[The following paragraph was effective for periods ended after September 30, 1983. It was amended, effective for audits of fiscal years beginning on or after December 15, 2010. See PCAOB Release No. 2010-004.

Return to the current version.]


After identifying related party transactions, the auditor should apply the procedures he considers necessary to obtain satisfaction concerning the purpose, nature, and extent of these transactions and their effect on the financial statements. The procedures should be directed toward obtaining and evaluating sufficient competent evidential matter and should extend beyond inquiry of management.
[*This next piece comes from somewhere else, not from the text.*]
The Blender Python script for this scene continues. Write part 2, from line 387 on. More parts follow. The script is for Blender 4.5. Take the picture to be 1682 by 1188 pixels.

Procedures that should be considered include the following:

  1. Obtain an understanding of the business purpose of the transaction. fn 6
  2. Examine invoices, executed copies of agreements, contracts, and other pertinent documents, such as receiving reports and shipping documents.
  3. Determine whether the transaction has been approved by the board of directors or other appropriate officials.
  4. Test for reasonableness the compilation of amounts to be disclosed, or considered for disclosure, in the financial statements.
  5. Arrange for the audits of intercompany account balances to be performed as of concurrent dates, even if the fiscal years differ, and for the examination of specified, important, and representative related party transactions by the auditors for each of the parties, with appropriate exchange of relevant information.
  6. Inspect or confirm and obtain satisfaction concerning the transferability and value of collateral.